The distributive property is an essential tool in simplifying expressions, particularly when dealing with equations that have parentheses. This property allows us to multiply a single term by each term inside the parentheses. In the original exercise, we had to apply the distributive property to the equation \(4(x+1) = 20\).

Here's how it works:

• Multiply the number outside the parentheses (4) by each term inside the parentheses \(x+1\).
• This results into: \(4 \cdot x + 4 \cdot 1\).
• Simplifying this, we get \(4x + 4\).

By using the distributive property, we've turned an equation with parentheses into one that's easier to manage. This step is crucial because it sets the stage for the subsequent steps where we'll isolate the variable to find the solution.

To solve a linear equation like \(4x + 4 = 20\), we need to isolate the variable, \(x\), on one side of the equation. Isolating the variable means getting \(x\) alone on one side, which helps in clearly identifying the value of \(x\).

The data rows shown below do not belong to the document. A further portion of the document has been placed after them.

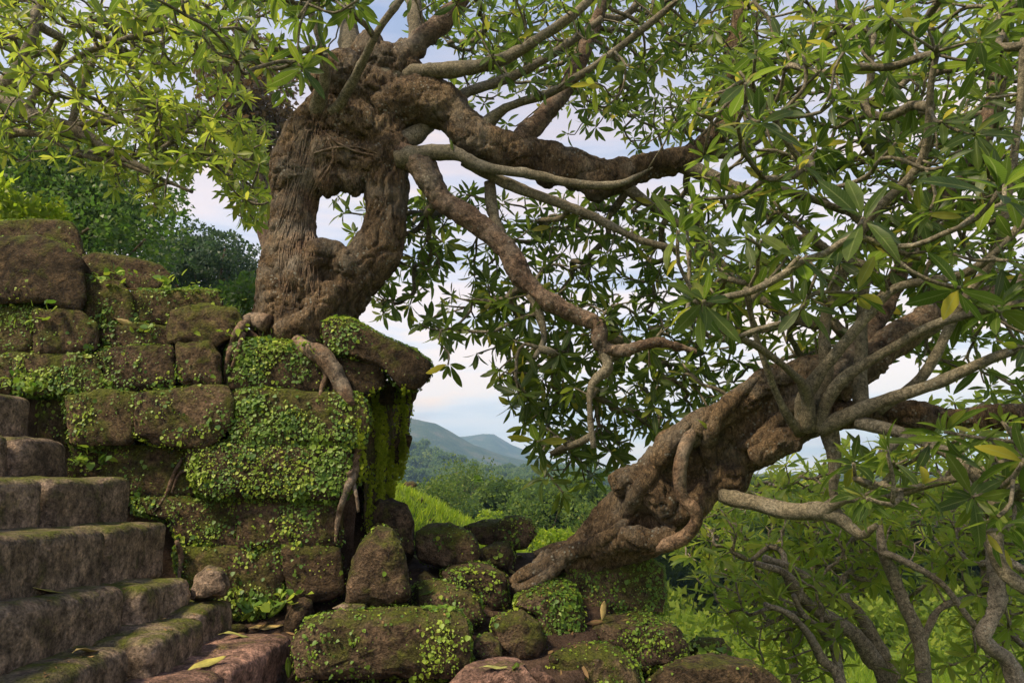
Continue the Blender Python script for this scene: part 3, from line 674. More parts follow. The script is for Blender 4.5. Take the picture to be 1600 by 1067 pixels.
# ---- boulders: (label, poly, Y, thick, bulge, tilt, dens, mat)
BL = [
 ('tall pointed mossy slab leaning against the wall corner', [(545,900),(562,848),(590,820),(614,824),(634,862),(643,935),(600,950),(538,944)], 4.15, .45, .10, .10, .25, M_bold),
 ('dark rounded stone behind the tall pointed slab', [(576,800),(590,780),(612,776),(636,788),(648,815),(648,870),(600,860),(578,830)], 4.9, .4, .10, .05, .12, M_bold),
 ('squat brown stone between the dark rounded stone and the small mossy topped stone', [(648,832),(668,817),(705,815),(737,832),(750,858),(742,884),(690,888),(652,874)], 4.95, .4, .10, .10, .25, M_bold),
 ('low bright mossed stone at the terrace edge beside the angular stone', [(722,822),(755,812),(792,810),(800,832),(780,856),(735,848)], 5.5, .4, .07, .10, .05, M_bold),
 ('angular stone with a sharp top at the terrace edge against the forest', [(776,818),(795,803),(828,808),(840,832),(822,858),(792,860),(772,842)], 5.3, .4, .10, .07, .3, M_bold),
 ('small stone with a yellow moss top below the angular stone', [(746,858),(770,846),(792,845),(803,868),(797,890),(755,888)], 5.05, .35, .08, .10, .3, M_bold),
 ('mossy stone under the yellow moss topped stone with fern covered right side', [(688,892),(710,882),(762,877),(790,898),(794,942),(772,958),(742,930),(700,915)], 4.65, .4, .09, .14, .45, M_bold),
 ('low dark stone lying behind the large front block', [(650,915),(672,905),(715,915),(750,935),(758,968),(722,990),(650,975)], 4.3, .4, .08, .12, .3, M_bold),
 ('large rectangular brown block in front with creepers across its face', [(462,1004),(480,968),(520,955),(600,950),(715,948),(732,972),(733,1052),(720,1062),(560,1062),(464,1062)], 3.68, .55, .07, .10, .75, M_bold),
 ('small mossy wedge stone between the large front block and the round stone', [(738,1000),(765,990),(780,1002),(786,1030),(745,1034)], 3.95, .3, .05, .05, .1, M_bold),
 ('round brown stone right of the large front block', [(766,980),(782,958),(815,952),(843,970),(852,1000),(840,1028),(800,1044),(778,1020)], 4.15, .4, .12, .06, .3, M_bold),
 ('square cornered mossy block with green creepers under the tree roots', [(796,940),(830,915),(872,905),(896,918),(908,960),(906,1006),(876,1018),(850,995),(838,962),(812,950)], 4.4, .5, .08, .16, 1.1, M_bold),
 ('big flat block directly under the leaning trunk with bright green mossy front', [(868,892),(900,876),(1018,872),(1038,888),(1040,930),(1036,958),(985,962),(940,958),(910,965),(896,930)], 4.7, .7, .05, .06, 1.5, M_bold),
 ('broad dark stone below the flat block on the right', [(905,985),(930,964),(1000,952),(1056,978),(1078,1010),(1066,1040),(1004,1058),(975,1030),(930,1010)], 4.45, .5, .12, .12, .5, M_bold),
 ('wide brown stone at the bottom edge with a worn rounded top', [(852,1058),(866,1022),(900,1006),(956,1006),(990,1034),(1004,1090),(850,1095)], 4.0, .5, .12, .14, .4, M_bold),
 ('long low mossy stone at the bottom right of the terrace', [(1000,1075),(1040,1036),(1120,1022),(1180,1034),(1222,1066),(1230,1100),(1000,1100)], 4.2, .5, .12, .14, .15, M_bold),
 ('small cube of stone with yellow plants behind the long low stone', [(1070,1008),(1090,996),(1124,996),(1142,1014),(1138,1036),(1075,1040)], 4.9, .4, .06, .08, .5, M_bold),
 ('flat pink sandstone slab in the bottom centre holding two fallen leaves', [(700,1075),(732,1040),(790,1024),(812,1030),(846,1078),(850,1110),(690,1110)], 3.5, .4, .05, .28, 0, M_pink),
 ('thin pink slab edge right of the flat pink sandstone slab', [(826,1050),(842,1036),(868,1060),(872,1100),(848,1105)], 3.75, .3, .04, .1, 0, M_pink),
 ('grey brown rounded cobble resting on the stairs by the wall foot', [(298,918),(306,898),(325,882),(346,888),(359,914),(348,930),(320,938),(299,938)], 4.0, .25, .12, .03, 0, M_step),
 ('flat grey stone flake lying at the foot of the wall', [(518,950),(535,940),(560,938),(577,946),(570,954),(530,957)], 4.1, .3, .02, .10, 0, M_step),
]
for lb, P_, Y_, th, bu, ti, dn, mt in BL:
    o = stone('boulder', P_, Y_, th, mt, None, bu, ti, .016, dn, 'boulder'); tag(o, lb, 'stone')
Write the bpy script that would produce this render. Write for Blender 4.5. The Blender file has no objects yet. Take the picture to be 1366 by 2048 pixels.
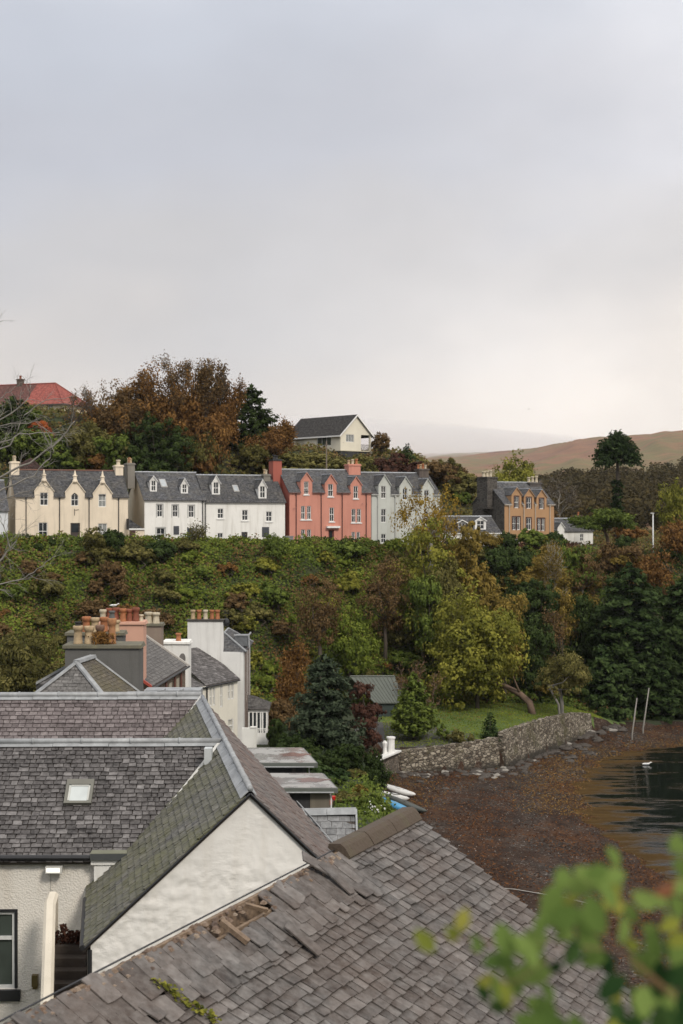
import bpy, math, random
import numpy as np
from mathutils import Vector, Matrix, noise
from mathutils.geometry import tessellate_polygon
R = math.radians
SC = bpy.context.scene
HAZE = True
COL = SC.collection
F = 2844.0; H = 24.0          # focal length in photo pixels, eye height above the sea
CAM = Vector((0, 0, H))
def at(px, py, Y): return Vector(((px-683)/F*Y, Y, H-(py-1024)/F*Y))
def ray(px, py): return Vector(((px-683)/F, 1.0, -(py-1024)/F))
def hit(px, py, p0, n):
    d = ray(px, py); return CAM + d*((p0-CAM).dot(n)/d.dot(n))

# ---------------------------------------------------------------- camera
cam = bpy.data.cameras.new('camera'); co = bpy.data.objects.new('camera', cam); COL.objects.link(co)
SC.camera = co
co.location = CAM; co.rotation_euler = (R(90), 0, 0)
cam.sensor_fit = 'VERTICAL'; cam.sensor_height = 36.0; cam.lens = F/2048*36.0
cam.clip_start = 0.1; cam.clip_end = 20000
cam.dof.use_dof = True; cam.dof.focus_distance = 38; cam.dof.aperture_fstop = 3.1
# ---------------------------------------------------------------- sky and light
SUN_EL, SUN_AZ = 40.0, 148.0      # azimuth clockwise from +Y
W = bpy.data.worlds.new("World"); SC.world = W; W.use_nodes = True
nt = W.node_tree; nt.nodes.clear()
def wn(t, **k):
    n = nt.nodes.new(t)
    for a, b in k.items(): setattr(n, a, b)
    return n
L = nt.links.new
out = wn('ShaderNodeOutputWorld'); bgA = wn('ShaderNodeBackground'); bgB = wn('ShaderNodeBackground'); mixs = wn('ShaderNodeMixShader')
sky = wn('ShaderNodeTexSky', sky_type='NISHITA', sun_disc=False, sun_elevation=R(SUN_EL), sun_rotation=R(SUN_AZ))
L(sky.outputs[0], bgA.inputs[0]); bgA.inputs[1].default_value = 0.10
tc = wn('ShaderNodeTexCoord'); sep = wn('ShaderNodeSeparateXYZ'); L(tc.outputs['Generated'], sep.inputs[0])
# warp direction into soft cloud sheets
mp = wn('ShaderNodeMapping'); mp.inputs['Scale'].default_value = (2.8, 1.0, 5.5); L(tc.outputs['Generated'], mp.inputs[0])
nz = wn('ShaderNodeTexNoise'); nz.inputs['Scale'].default_value = 1.0; nz.inputs['Detail'].default_value = 3; nz.inputs['Roughness'].default_value = .45
L(mp.outputs[0], nz.inputs['Vector'])
def math_(op, a, b=None):
    n = wn('ShaderNodeMath', operation=op)
    for i, v in enumerate((a, b)):
        if v is None: continue
        if isinstance(v, (int, float)): n.inputs[i].default_value = v
        else: L(v, n.inputs[i])
    return n.outputs[0]
# elevation (z of the direction) with a slow wobble drives the layered cloud colour
el = math_('ADD', sep.outputs['Z'], math_('MULTIPLY', math_('SUBTRACT', nz.outputs['Fac'], .5), .30))
el = math_('ADD', el, math_('MULTIPLY', sep.outputs['X'], -.10))
ramp = wn('ShaderNodeValToRGB'); L(el, ramp.inputs[0])
cr = ramp.color_ramp
stops = [(0.0, (.78, .71, .66)), (.045, (.82, .755, .70)), (.10, (.70, .655, .63)), (.17, (.56, .555, .575)), (.24, (.535, .555, .62)), (.34, (.585, .62, .70)), (.55, (.95, .96, 1.0)), (1.0, (1.45, 1.43, 1.40))]
cr.elements[0].position = stops[0][0]; cr.elements[0].color = (*stops[0][1], 1)
cr.elements[1].position = stops[1][0]; cr.elements[1].color = (*stops[1][1], 1)
for p, c in stops[2:]:
    e = cr.elements.new(p); e.color = (*c, 1)
cr.interpolation = 'EASE'
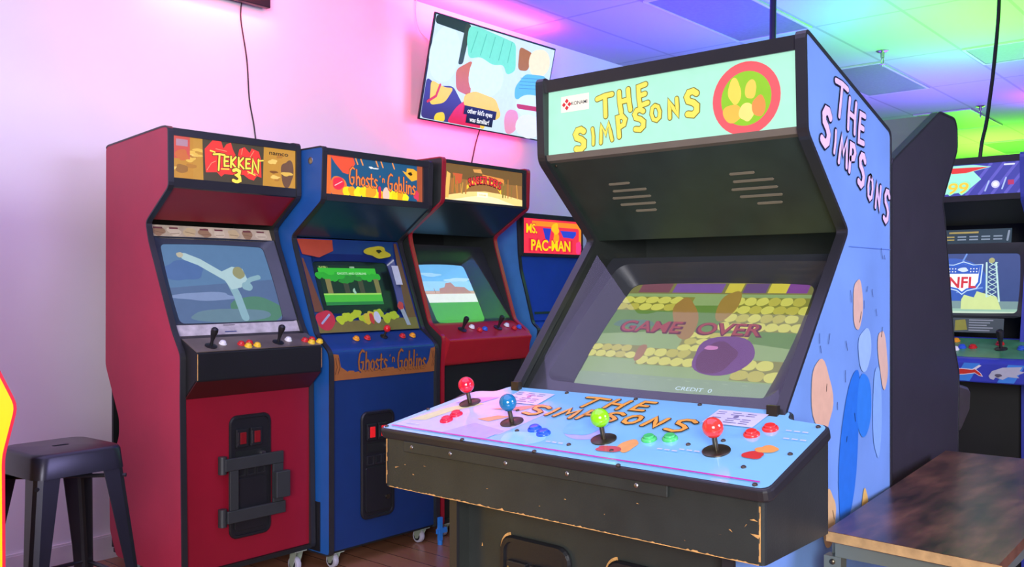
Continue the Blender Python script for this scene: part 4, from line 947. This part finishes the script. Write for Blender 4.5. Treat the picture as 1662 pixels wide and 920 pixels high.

Let's break it down further:

• Initially, you have the equation \(4x + 4 = 20\).
• Subtract 4 from both sides to eliminate the constant term on the left side: \(4x + 4 - 4 = 20 - 4\).
• This simplifies to \(4x = 16\).

At this point, the variable term is isolated. The next step involves dividing both sides by the coefficient of \(x\) which is 4, leading to \(x = 4\). This process of isolating the variable transforms a complicated equation into a simple one where you can easily identify the value of \(x\).

Substituting the solution back into the original equation is a vital step to verify whether the solution is correct. This step assures us that the value obtained for \(x\) actually satisfies the given equation.

Here's how it works in practice:

• Our proposed solution to the equation \(4(x+1)=20\) was \(x = 4\).
• Substitute \(x\) with 4: \(4(4 + 1)\).
• Calculate inside the parentheses first: \(4 + 1 = 5\).
• Multiply: \(4 \times 5 = 20\).

This shows that substituting \(x = 4\) results in both sides of the equation equaling 20, proving that our solution \(x = 4\) is indeed correct. Substitution not only confirms the accuracy of our solution but also strengthens our confidence in the process we followed to solve the equation.